Born Woodford Cefis Stephens in
Stanton, Kentucky, he had a younger brother named
William Ward Stephens who also became a successful trainer. Woody Stephens started in racing as a
jockey at age 16 but within a few years switched to training horses. After working as an assistant for several years, in the late 1930s he started training on his own, taking on horses from various owners. Near the end of the 1950s, he was hired by the wealthy
Harry Guggenheim as head trainer for his
Cain Hoy Stable. The move proved very successful, with Stephens training several champions and winning a number of major
stakes races, including the
Kentucky Oaks three times. He remained with the Guggenheim operation for ten years before returning to run his own stable again in 1966.

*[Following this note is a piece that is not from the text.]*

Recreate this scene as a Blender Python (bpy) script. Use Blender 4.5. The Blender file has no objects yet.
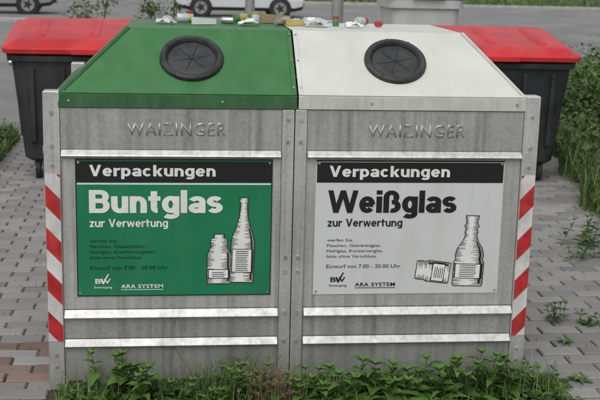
import bpy, math, random
from mathutils import Vector, Matrix
random.seed(7)
S=bpy.context.scene
COL=S.collection
# ---------------------------------------------------------------- materials
def new_mat(name):
    m=bpy.data.materials.new(name); m.use_nodes=True
    nt=m.node_tree; b=nt.nodes["Principled BSDF"]; return m,nt,b
def N(nt,t,**k):
    n=nt.nodes.new(t)
    for a,v in k.items(): setattr(n,a,v)
    return n
def mat(name,col,rough=0.6,metal=0.0,var=0.15,scale=8.0,bump=0.0,bscale=60.0,spec=0.5,detail=5,stretch=None,col2=None,lo=.35,hi=.65,stain=None):
    """stain=(colour, amount, (sx,sy,sz))"""
    m,nt,b=new_mat(name)
    tc=N(nt,"ShaderNodeTexCoord"); src=tc.outputs["Object"]
    if stretch:
        mp=N(nt,"ShaderNodeMapping"); mp.inputs["Scale"].default_value=stretch
        nt.links.new(src,mp.inputs[0]); src=mp.outputs[0]
    n=N(nt,"ShaderNodeTexNoise"); n.inputs["Scale"].default_value=scale; n.inputs["Detail"].default_value=detail
    nt.links.new(src,n.inputs["Vector"])
    r=N(nt,"ShaderNodeValToRGB"); r.color_ramp.elements[0].position=lo; r.color_ramp.elements[1].position=hi
    c2=col2 or tuple(min(1,c*(1+var)) for c in col); c1=tuple(c*(1-var) for c in col) if not col2 else col
    r.color_ramp.elements[0].color=(*c1,1); r.color_ramp.elements[1].color=(*c2,1)
    nt.links.new(n.outputs["Fac"],r.inputs[0]); outc=r.outputs[0]
    b.inputs["Roughness"].default_value=rough
    if stain:
        mp=N(nt,"ShaderNodeMapping"); mp.inputs["Scale"].default_value=stain[2]; nt.links.new(tc.outputs["Object"],mp.inputs[0])
        ns=N(nt,"ShaderNodeTexNoise"); ns.inputs["Scale"].default_value=1.0; ns.inputs["Detail"].default_value=9; ns.inputs["Roughness"].default_value=.65
        nt.links.new(mp.outputs[0],ns.inputs["Vector"])
        mr=N(nt,"ShaderNodeMapRange"); mr.inputs[1].default_value=.46; mr.inputs[2].default_value=.74; mr.inputs[3].default_value=0; mr.inputs[4].default_value=stain[1]
        nt.links.new(ns.outputs["Fac"],mr.inputs[0])
        mx=N(nt,"ShaderNodeMix",data_type='RGBA'); nt.links.new(mr.outputs[0],mx.inputs[0]); nt.links.new(outc,mx.inputs[6]); mx.inputs[7].default_value=(*stain[0],1); outc=mx.outputs[2]
        m2=N(nt,"ShaderNodeMath",operation="MULTIPLY_ADD"); m2.inputs[1].default_value=.35; m2.inputs[2].default_value=rough; nt.links.new(mr.outputs[0],m2.inputs[0]); nt.links.new(m2.outputs[0],b.inputs["Roughness"])
    nt.links.new(outc,b.inputs["Base Color"])
    b.inputs["Metallic"].default_value=metal
    b.inputs["Specular IOR Level"].default_value=spec
    if bump>0:
        n2=N(nt,"ShaderNodeTexNoise"); n2.inputs["Scale"].default_value=bscale; n2.inputs["Detail"].default_value=4
        nt.links.new(tc.outputs["Object"],n2.inputs["Vector"])
        bp=N(nt,"ShaderNodeBump"); bp.inputs["Strength"].default_value=bump; bp.inputs["Distance"].default_value=0.01
        nt.links.new(n2.outputs["Fac"],bp.inputs["Height"]); nt.links.new(bp.outputs[0],b.inputs["Normal"])
    return m
def galv(name,base=0.42,rough=0.42,metal=0.75,dirt=0.35,streak=.28):
    m,nt,b=new_mat(name); L=nt.links
    tc=N(nt,"ShaderNodeTexCoord")
    v=N(nt,"ShaderNodeTexVoronoi"); v.inputs["Scale"].default_value=85; L.new(tc.outputs["Object"],v.inputs["Vector"])
    def nz(sc,scale,detail):
        mp=N(nt,"ShaderNodeMapping"); mp.inputs["Scale"].default_value=sc; L.new(tc.outputs["Object"],mp.inputs[0])
        n=N(nt,"ShaderNodeTexNoise"); n.inputs["Scale"].default_value=scale; n.inputs["Detail"].default_value=detail; L.new(mp.outputs[0],n.inputs["Vector"]); return n
    n=nz((14,14,.9),2.2,8); n3=nz((1,1,1),2.2,9); n5=nz((38,38,1.3),1.0,6); n6=nz((1,1,1),9,10)
    bw=N(nt,"ShaderNodeSeparateColor"); L.new(v.outputs["Color"],bw.inputs[0])
    a=N(nt,"ShaderNodeMath",operation="MULTIPLY_ADD"); a.inputs[1].default_value=0.08; a.inputs[2].default_value=-0.04; L.new(bw.outputs[0],a.inputs[0])
    s=N(nt,"ShaderNodeMath",operation="MULTIPLY_ADD"); s.inputs[1].default_value=dirt; L.new(n.outputs["Fac"],s.inputs[0]); L.new(a.outputs[0],s.inputs[2])
    s2=N(nt,"ShaderNodeMath",operation="MULTIPLY_ADD"); s2.inputs[1].default_value=dirt*0.5; L.new(n3.outputs["Fac"],s2.inputs[0]); L.new(s.outputs[0],s2.inputs[2])
    o=N(nt,"ShaderNodeMath",operation="ADD"); o.inputs[1].default_value=base-dirt*0.75; L.new(s2.outputs[0],o.inputs[0])
    ms=N(nt,"ShaderNodeMapRange"); ms.inputs[1].default_value=.50; ms.inputs[2].default_value=.72; ms.inputs[3].default_value=1; ms.inputs[4].default_value=1-streak; L.new(n5.outputs["Fac"],ms.inputs[0])
    mu0=N(nt,"ShaderNodeMath",operation="MULTIPLY"); L.new(o.outputs[0],mu0.inputs[0]); L.new(ms.outputs[0],mu0.inputs[1])
    sp=N(nt,"ShaderNodeSeparateXYZ"); L.new(tc.outputs["Object"],sp.inputs[0])
    ad=N(nt,"ShaderNodeMath",operation="MULTIPLY_ADD"); ad.inputs[1].default_value=.30; L.new(n6.outputs["Fac"],ad.inputs[0]); L.new(sp.outputs[2],ad.inputs[2])
    mr=N(nt,"ShaderNodeMapRange"); mr.inputs[1].default_value=0.12; mr.inputs[2].default_value=0.38; mr.inputs[3].default_value=.55; mr.inputs[4].default_value=0; L.new(ad.outputs[0],mr.inputs[0])
    cc=N(nt,"ShaderNodeCombineColor")
    bl=N(nt,"ShaderNodeMath",operation="MULTIPLY"); bl.inputs[1].default_value=0.985; L.new(mu0.outputs[0],bl.inputs[0])
    L.new(mu0.outputs[0],cc.inputs[0]); L.new(mu0.outputs[0],cc.inputs[1]); L.new(bl.outputs[0],cc.inputs[2])
    mx=N(nt,"ShaderNodeMix",data_type='RGBA'); L.new(mr.outputs[0],mx.inputs[0]); L.new(cc.outputs[0],mx.inputs[6]); mx.inputs[7].default_value=(.15,.135,.105,1)
    L.new(mx.outputs[2],b.inputs["Base Color"])
    rr=N(nt,"ShaderNodeMath",operation="MULTIPLY_ADD"); rr.inputs[1].default_value=0.3; rr.inputs[2].default_value=rough-0.12; L.new(n3.outputs["Fac"],rr.inputs[0]); L.new(rr.outputs[0],b.inputs["Roughness"])
    mm=N(nt,"ShaderNodeMath",operation="MULTIPLY_ADD"); mm.inputs[1].default_value=-metal; mm.inputs[2].default_value=metal; L.new(mr.outputs[0],mm.inputs[0]); L.new(mm.outputs[0],b.inputs["Metallic"])
    bp=N(nt,"ShaderNodeBump"); bp.inputs["Strength"].default_value=0.4; bp.inputs["Distance"].default_value=0.02
    n4=N(nt,"ShaderNodeTexNoise"); n4.inputs["Scale"].default_value=2.8; n4.inputs["Detail"].default_value=1; L.new(tc.outputs["Object"],n4.inputs["Vector"])
    L.new(n4.outputs["Fac"],bp.inputs["Height"]); L.new(bp.outputs[0],b.inputs["Normal"])
    return m
def tintmat(name,dark,light,rough=0.55,trans=0.0,bump=0.0,bs=80,nscale=3.0,spec=0.4):
    m,nt,b=new_mat(name); L=nt.links
    at=N(nt,"ShaderNodeAttribute",attribute_name="tint")
    tc=N(nt,"ShaderNodeTexCoord"); n=N(nt,"ShaderNodeTexNoise"); n.inputs["Scale"].default_value=nscale; n.inputs["Detail"].default_value=6
    L.new(tc.outputs["Object"],n.inputs["Vector"])
    ma=N(nt,"ShaderNodeMath",operation="MULTIPLY_ADD"); ma.inputs[1].default_value=0.7; L.new(n.outputs["Fac"],ma.inputs[0])
    m2=N(nt,"ShaderNodeMath",operation="SUBTRACT"); m2.inputs[1].default_value=0.35; L.new(at.outputs["Fac"],m2.inputs[0]); L.new(m2.outputs[0],ma.inputs[2])
    r=N(nt,"ShaderNodeValToRGB"); r.color_ramp.elements[0].color=(*dark,1); r.color_ramp.elements[1].color=(*light,1)
    L.new(ma.outputs[0],r.inputs[0]); L.new(r.outputs[0],b.inputs["Base Color"]); b.inputs["Roughness"].default_value=rough
    b.inputs["Specular IOR Level"].default_value=spec
    if bump>0:
        n2=N(nt,"ShaderNodeTexNoise"); n2.inputs["Scale"].default_value=bs; n2.inputs["Detail"].default_value=5; L.new(tc.outputs["Object"],n2.inputs["Vector"])
        bp=N(nt,"ShaderNodeBump"); bp.inputs["Strength"].default_value=bump; bp.inputs["Distance"].default_value=0.005
        L.new(n2.outputs["Fac"],bp.inputs["Height"]); L.new(bp.outputs[0],b.inputs["Normal"])
    if trans>0:
        out=nt.nodes["Material Output"]; t=N(nt,"ShaderNodeBsdfTranslucent"); L.new(r.outputs[0],t.inputs[0])
        mx=N(nt,"ShaderNodeMixShader"); mx.inputs[0].default_value=trans
        L.new(b.outputs[0],mx.inputs[1]); L.new(t.outputs[0],mx.inputs[2]); L.new(mx.outputs[0],out.inputs[0])
    return m
M={}
M['galv']=galv('galvanised_steel',0.56,.50)
M['galv_plate']=galv('galvanised_plate',0.43,0.52)
M['galv_ledge']=galv('galvanised_ledge',0.55,0.48,0.7,0.45,.25)
M['emboss']=galv('embossed_letters',0.45,0.45)
M['bolt']=mat('bolt_steel',(.5,.5,.48),.4,.8,.3,40)
M['roof_green']=mat('green_powder_coat',(.036,.160,.045),.45,0,.08,5,.05,25,stretch=(3,3,1),stain=((.10,.20,.10),.32,(9,5,4)))
M['roof_white']=mat('white_powder_coat',(.61,.62,.575),.48,0,.04,6,.04,25,stain=((.40,.40,.34),.38,(9,5,4)))
M['edge_green']=mat('green_edge_trim',(.019,.095,.028),.45,0,.15,stain=((.10,.15,.09),.4,(20,4,3)))
M['edge_white']=mat('white_edge_trim',(.50,.51,.475),.45,0,.08,stain=((.28,.28,.24),.5,(24,4,3)))
M['rubber']=mat('black_rubber',(.022,.023,.024),.5,0,.3,30,.2,90,stain=((.09,.09,.085),.5,(9,9,9)))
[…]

Stephens was elected to the
National Museum of Racing and Hall of Fame in 1976. In 1983, he won the Eclipse Award as the top trainer in the United States. Although he often wore rumpled clothes, his earnings from racing plus investments in successful breeding stock made him a very wealthy man. In 1985 Doubleday published Guess I'm Lucky, an autobiography he wrote with James Brough.
Personal life, death
Stephens was a resident[2] of
Midway, Kentucky, where he started his work with Thoroughbred horses. He died in 1998 in
Miami Lakes, Florida, from complications of chronic
emphysema 10 days shy of his 85th birthday.